The Durham Human Relations Commission had recommended that police keep in-car videos running at all times, in the report of its six-month investigation into alleged racial profiling and other racist behavior by Durham officers delivered to the City Council in May.

During the investigation, the commission also heard public complaints about police actions in the Huerta, Ocampo and Walker deaths.

That report was delivered to Mayor Bell in May. Bonfield is conducting his own research for a city administration response to the commission report, which he expects to deliver to the City Council in August.
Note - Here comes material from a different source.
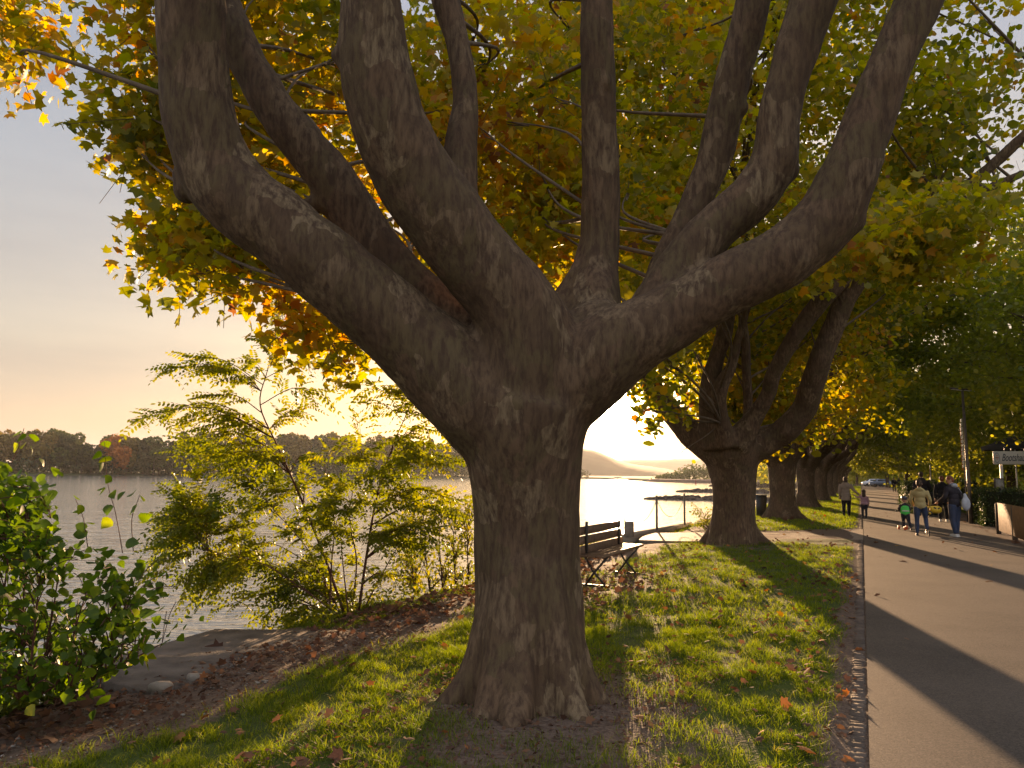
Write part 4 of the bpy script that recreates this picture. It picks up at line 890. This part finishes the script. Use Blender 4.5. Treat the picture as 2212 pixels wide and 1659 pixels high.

Citizens and elected officials also criticized police for being slow to release information while the Huerta, Ocampo and Walker deaths were under internal and SBI review.

Lopez said Monday that in any future cases of police-involved shooting or death in custody the department will make a report to the city manager within five working days of the incident and will release those reports to news media.

Other officer cleared

Ocampo, a Honduran man suspected in a stabbing, was found to be holding a knife by the handle in a threatening manner when he was shot and killed by police July 27, according to the report.

Durham attorney Scott Holmes, who has closely followed the case, has said some witnesses maintain Ocampo, who spoke little English, was holding the knife handle side out in an attempt to surrender the weapon.

None of the officers on the scene speak Spanish, Lopez told reporters Monday, but a bystander translated their orders for Ocampo to drop the knife.

According to the report, only one witness investigators interviewed said Ocampo held the knife blade, and firefighters who arrived at the scene immediately after shots were fired saw a knife removed from Ocampo’s hand that was held by the handle.

“There is no disputing his hand was not holding the blade,” Lopez said.